What even is supply and demand

[–] [email protected] 6 points 1 year ago

It's how we make sure we retain poverty as a concept. Obviously valuation of an asteroid is currently pointless, but the idea of eliminating scarcity is more of a political issue than a resource one.

[–] [email protected] 5 points 1 year ago

Yeah really. Look at how the Spanish took so much gold from south America that their economy tanked.

It's impossible to assess the worth of a commodity in terms of its scarcity without the extraplanitary cache added in.

Like the price of very rare baseball card would come down a bit if a couple of thousand of that card where discovered.

[–] [email protected] 18 points 1 year ago (1 children)

So let's consider a situation where scarce materials are suddenly no longer scarce but for some reason the price hasn't changed. Multiply that through producing a figure orders of magnitude greater than the economy of earth for the sake of.. catchy headline. The science and wonder of 16 Psyche isn't enough on its own-- let's relate it to money so the plebes gobble it up.
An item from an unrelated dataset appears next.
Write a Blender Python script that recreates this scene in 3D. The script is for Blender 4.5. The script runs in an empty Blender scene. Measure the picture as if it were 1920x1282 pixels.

[–] [email protected] 4 points 1 year ago (1 children)

That's journalism these days. Like the article about Saturn's Rings disappearing. Small print at the end, in 100 Million Years. But hey that doesn't generate clicks.

[–] [email protected] 3 points 1 year ago (1 children)

Yeah, I miss the good old days when articles didn't have attention grabbing headlines enticing you to read the article, instead just had flat paragraphs of text with nothing but facts.

Wait, no. This is how news has been written since the dawn of the printing press...

[–] [email protected] 1 points 1 year ago

Surely there's an optimal middle ground between saying something is worth 15 quintillion money and spewing data in monotone.

[–] [email protected] 7 points 1 year ago (1 children)

https://en.m.wikipedia.org/wiki/16_Psyche is a large M-type asteroid (...) named after the Greek goddess Psyche. The prefix "16" signifies that it was the sixteenth minor planet in order of discovery. It is the largest and most massive of the M-type asteroids, and one of the dozen most massive asteroids. It has a mean diameter of approximately 220 kilometres (...) ...Historically, it was hypothesized to be the exposed core of a protoplanet, but numerous recent studies have all but ruled that out. Psyche will be explored by a spacecraft of the same name, marking the first time a manmade object will journey to a metallic asteroid. Launch is planned for no earlier than 12 October 2023, with an expected arrival in 2029.

[–] [email protected] 9 points 1 year ago

Psyche will be explored by a spacecraft of the same name, marking the first time a manmade object will journey to a metallic asteroid. Launch is planned for no earlier than 12 October 2023,

This alone is so much more exciting than that dumb headline.

[–] [email protected] 1 points 1 year ago (1 children)

Can I get me a piece of that asteroid?

[–] [email protected] 1 points 1 year ago

if a bunch of government nerds can get there, I'm sure you can figure out a way!

[–] [email protected] 1 points 1 year ago

Every article I've read about an asteroid compares its shape to a potato. So I guess it's a blob, with maybe more blobs attached. Because potato isn't a specific shape, it's a specific lack of features.